Here’s How One Of The Greatest Marketers In The World Deals With Fear

In today’s ever-changing business landscape, many professionals are opting out of the full-time job market and forging their own paths as entrepreneurs and freelancers. Both job titles entail certain responsibilities and come with unique challenges to professionals who’ve been accustomed to steady work and income. If you’re aspiring to go it on your own, how exactly do you build a client base, find good work and overcome the fear that can cripple the self-employed? To answer this question I turn to Master marketer and New York Times best-selling author Seth Godin, whose vast experiences have allowed him to discern precisely how to make the transition successful.

Mindset is everything

One of the first challenges to overcome is adopting the right mindset, which means knowing the difference between an entrepreneur and a freelancer. Godin used to consider himself an entrepreneur, and in his mind, his focus was on building a business.

“For me, it’s the act of building a business bigger than yourself, probably with someone else’s money…a business that can work and thrive without you there, a business successful enough that you can sell it and give your investors a profit,” explains Godin.

Godin now considers himself a freelancer, which requires a completely different mindset.
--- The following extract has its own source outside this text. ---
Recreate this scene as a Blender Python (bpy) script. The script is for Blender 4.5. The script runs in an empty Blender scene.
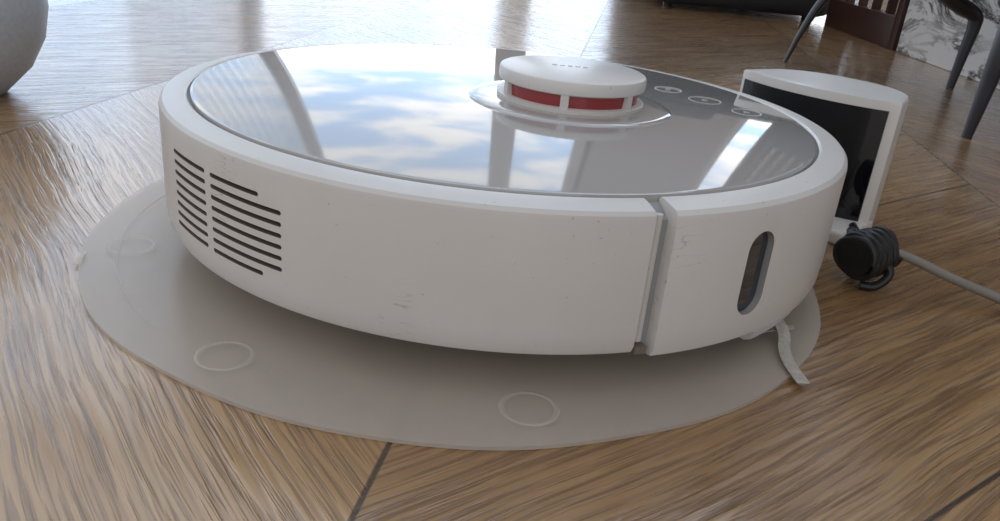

“Freelancers are craftspeople who get paid when we work,” he said. “An entrepreneur has to deal with infinity. Your investors want an infinite return because you can grow to be infinitely big. Freelancers live in a finite world because there are only 24 hours in a day. A freelancer achieves more by getting better clients who are easy to work with, pay more and let you do better work. Freelancers don’t want more, they want better.”

How to deal with the fear of failure

Once you’ve adopted the right mindset, you’ll eventually have to confront the fear of failure. In Godin’s mind, part of the reason we feel this fear is because we’re raised in a culture that seeks to create compliant and competent workers who can be cogs in the large industrial complex. Being a cog is nice and comfortable… until it’s not.

“One day a few years ago, 20,000 people at the Ford Motor Company lost their job all in one day,” Godin recalled. “They didn’t get fired for insubordination. They did what they were told until the day their boss realized they weren’t making them enough money, so they were fired. This is happening in more industries and it’s likely going to happen to you, so you as might as well pick yourself first.”

Picking ourselves leads to new freedom and opportunities, but also comes with fear. It’s a natural byproduct of the decision to work for yourself. Godin wrestles with this fear every day and has learned that the best way to deal with it is to acknowledge it and use it to your advantage. Fear should be seen as a signal to do exactly what it’s telling you not to do. This behavior will ultimately lead you to accomplish truly great things.

“Deep down, every human being is hardwired to avoid failure and fear risk,” Godin explained. “That’s from a part of our brain called the amygdala. We have discomfort and anxiety because the amygdala is trying to get us to survive, but the world it was optimized for disappeared a hundred thousand years ago.”

Once we experience fear, we can recognize it by how it makes us feel. In moments where we experience that fear, the question becomes how to constructively deal with it. The wrong answer, Godin says, is to try and make it go away. Fear doesn’t go away and temporary “fixes” like alcohol only create larger problems down the road. Rather than shove it aside, Godin uses his fear as a compass.

“I feel the fear every single day when I’m about to do something important,” he said. “In fact, the fear tells me that what I’m doing is important. When I feel it, I’m thankful for it letting me know I’m onto something, and then I do that thing.”

This ritual of listening for the fear and doing the thing that makes us afraid helps us in two ways.

“First, the amygdala, which is a wily beast, will begin to calm down because the fear being produced there actually causes us to do the thing our brain wanted us to avoid. The amygdala and the fear also help you develop this inherent sense of where the edge is, and if you can go to those edges, you can make a difference.”

If you’re good enough, you will succeed

Godin would tell you the main way he makes a difference is with his daily blog updates. In fact, if you type “Seth” into Google, his blog is one of the first results that comes up. He grew his blog from 10 readers to over 1 million with no SEO tricks or click bait headlines. He merely offered something valuable that readers wanted to share.

“Growing your blog readership is simple, but it is not easy,” he said. “You start by telling 10 people who know and trust you. They will look at what you made, and if it’s good, they’ll share it of their own volition because they’ll receive a reward from others for sharing it. Now you’ve reached 20 people and it will continue to spread.”

If that doesn’t happen, Godin says you need to create better work. This formula applies to all topics and fields of interest. Godin’s blog is all purpose, but as he explains, you could write a blog for people in the plumbing supply industry with a focus on HVAC, and if you’re content is good enough, the eight people you know in that industry might start reading your blog. Then, if you’re “generous and profound in what you have to say,” your readership will scale enough to increase your ability to actually work in that industry.